07/12/2018

É “agachamento de pernas afastadas”, ouviste, menino?






   Há uns anos, numa das muitas escolas por onde passei, estava eu a preparar-me para gozar o descanso fugidiço de um intervalo da manhã, quando um aluno veio ter comigo e me colocou uma questão que despoletou o seguinte diálogo entre nós:



   — Ó Stôr, o meu Stôr de Educação Física repreendeu-me por eu ter dito que tinha feito 50 agachamentos de pernas abertas no espaço de 1 minuto. Acha bem?

   — Mas porquê? Achou pouco?

   — Não, não é isso! O que ele me disse é que essa coisa “de pernas abertas” não está correto. O Stôr é de Português e deve saber destas cenas, certo?

   — Bom, de cenas pouco sei, pelo menos dessas. Mas qual foi mesmo a justificação que ele te deu?

   — Disse-me que isso é um disparate, pois ninguém abre as pernas com uma faca para poder fazer agachamentos. Estes, segundo ele, são feitos “de pernas afastadas”.

    — Olha, rapaz, faz aquilo que ele te diz. Continua a fazer os teus agachamentos e não compliques.



   Com este comentário, dei por terminada a nossa prosa e recolhi à sala de professores.

É verdade que deveria ter prolongado a conversa e não deixar o aluno sem resposta. Mas estava cansado e ainda tinha umas fotocópias para levantar na reprografia. Além disso, o que teria para lhe dizer exigia algum tempo, coisa que não tinha.

   De facto, parece-me adequado o comentário do então meu colega de Educação Física. O que não achei correta foi a justificação que apresentou ao aluno. Não é por essa expressão significar um corte nas pernas que faz dela um disparate linguístico. Se assim fosse, estaria igualmente errada a expressão “receber alguém de braços abertos”, tão vulgarizada na nossa língua. “Pernas abertas” foi banida da terminologia do desporto tão só porque configura um caso evidente de tabu linguístico.
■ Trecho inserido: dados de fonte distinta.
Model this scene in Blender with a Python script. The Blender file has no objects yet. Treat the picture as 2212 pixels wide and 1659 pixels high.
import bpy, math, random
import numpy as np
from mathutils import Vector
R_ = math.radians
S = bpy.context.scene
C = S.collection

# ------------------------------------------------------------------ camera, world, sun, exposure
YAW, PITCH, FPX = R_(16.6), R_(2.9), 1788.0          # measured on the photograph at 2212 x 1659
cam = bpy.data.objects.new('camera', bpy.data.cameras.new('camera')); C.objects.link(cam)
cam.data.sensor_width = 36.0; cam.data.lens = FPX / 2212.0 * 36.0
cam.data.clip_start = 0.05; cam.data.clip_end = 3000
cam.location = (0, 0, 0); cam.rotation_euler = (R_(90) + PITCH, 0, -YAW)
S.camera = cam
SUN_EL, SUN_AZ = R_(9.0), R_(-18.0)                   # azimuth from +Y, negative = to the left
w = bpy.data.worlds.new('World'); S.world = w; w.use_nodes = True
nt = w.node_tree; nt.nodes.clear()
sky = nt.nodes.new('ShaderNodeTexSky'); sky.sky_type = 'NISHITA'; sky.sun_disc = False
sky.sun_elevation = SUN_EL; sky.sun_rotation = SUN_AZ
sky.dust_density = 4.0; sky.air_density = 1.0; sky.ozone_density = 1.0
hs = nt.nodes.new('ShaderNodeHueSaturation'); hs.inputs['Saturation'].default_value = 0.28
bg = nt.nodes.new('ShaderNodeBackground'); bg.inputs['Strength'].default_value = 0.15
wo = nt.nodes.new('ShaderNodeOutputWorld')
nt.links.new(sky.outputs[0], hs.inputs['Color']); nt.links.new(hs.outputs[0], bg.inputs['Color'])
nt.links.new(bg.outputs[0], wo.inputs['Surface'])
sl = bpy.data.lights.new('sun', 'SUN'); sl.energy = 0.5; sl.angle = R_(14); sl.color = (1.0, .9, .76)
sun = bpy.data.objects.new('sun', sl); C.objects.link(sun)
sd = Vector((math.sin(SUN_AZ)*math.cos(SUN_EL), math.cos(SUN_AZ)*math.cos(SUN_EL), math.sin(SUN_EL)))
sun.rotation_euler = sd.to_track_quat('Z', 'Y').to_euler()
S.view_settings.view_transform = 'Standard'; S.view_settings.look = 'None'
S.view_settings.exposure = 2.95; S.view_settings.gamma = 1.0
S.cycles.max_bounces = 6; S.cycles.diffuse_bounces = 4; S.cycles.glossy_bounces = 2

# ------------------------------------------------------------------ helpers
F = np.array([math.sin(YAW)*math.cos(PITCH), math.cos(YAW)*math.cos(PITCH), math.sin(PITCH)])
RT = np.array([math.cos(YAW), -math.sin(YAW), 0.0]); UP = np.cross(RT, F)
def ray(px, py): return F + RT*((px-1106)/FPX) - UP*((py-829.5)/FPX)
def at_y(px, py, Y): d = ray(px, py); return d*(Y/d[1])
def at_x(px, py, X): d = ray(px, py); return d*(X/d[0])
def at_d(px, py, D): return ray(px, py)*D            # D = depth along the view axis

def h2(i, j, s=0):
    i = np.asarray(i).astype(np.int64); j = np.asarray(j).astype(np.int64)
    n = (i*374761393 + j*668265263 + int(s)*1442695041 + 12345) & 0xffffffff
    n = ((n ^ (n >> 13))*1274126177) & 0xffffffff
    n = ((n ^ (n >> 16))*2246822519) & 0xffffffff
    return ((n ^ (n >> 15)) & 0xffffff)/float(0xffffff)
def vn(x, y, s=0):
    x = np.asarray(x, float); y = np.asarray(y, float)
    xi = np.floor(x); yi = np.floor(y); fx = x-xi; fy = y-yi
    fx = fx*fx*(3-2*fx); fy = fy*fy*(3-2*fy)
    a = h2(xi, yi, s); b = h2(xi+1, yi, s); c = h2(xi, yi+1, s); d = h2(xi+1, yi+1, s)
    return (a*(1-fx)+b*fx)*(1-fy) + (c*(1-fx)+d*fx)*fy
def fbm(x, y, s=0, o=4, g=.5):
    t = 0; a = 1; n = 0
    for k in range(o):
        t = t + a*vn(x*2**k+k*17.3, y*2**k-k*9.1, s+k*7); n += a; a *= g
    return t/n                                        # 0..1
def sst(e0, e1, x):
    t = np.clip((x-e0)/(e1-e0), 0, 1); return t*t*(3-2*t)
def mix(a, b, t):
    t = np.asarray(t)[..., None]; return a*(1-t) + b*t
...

   Sim, este fenómeno existe e está mais impregnado na nossa língua do que aquilo que possamos pensar. Sempre que uma palavra ou expressão nos remete para planos de significação menos pudorosos, tendemos a substituí-la por outra que não fira o ouvido mais sensível. Veja-se o caso da palavra “bicha” (com sentido de fileira de pessoas) que, pelos mesmos motivos, foi preterida em favor de “fila”. Neste caso, perdeu-se uma linda metáfora, mas ganhou-se no pudor. Lembro ainda aqui a expressão “tens de te haver comigo” em substituição de “tens de te avir comigo” que, não fosse a força exercida pelo referido tabu, colocaria sob embaraço todo aquele que, falando com alguém do sexo oposto, enunciasse uma coisa deste género:



   — Desta não te escapas! Hoje à noite, tens de te avir comigo.


   Bom, acho que vou agora fazer alguns agachamentos, mas, à cautela, de pernas juntas.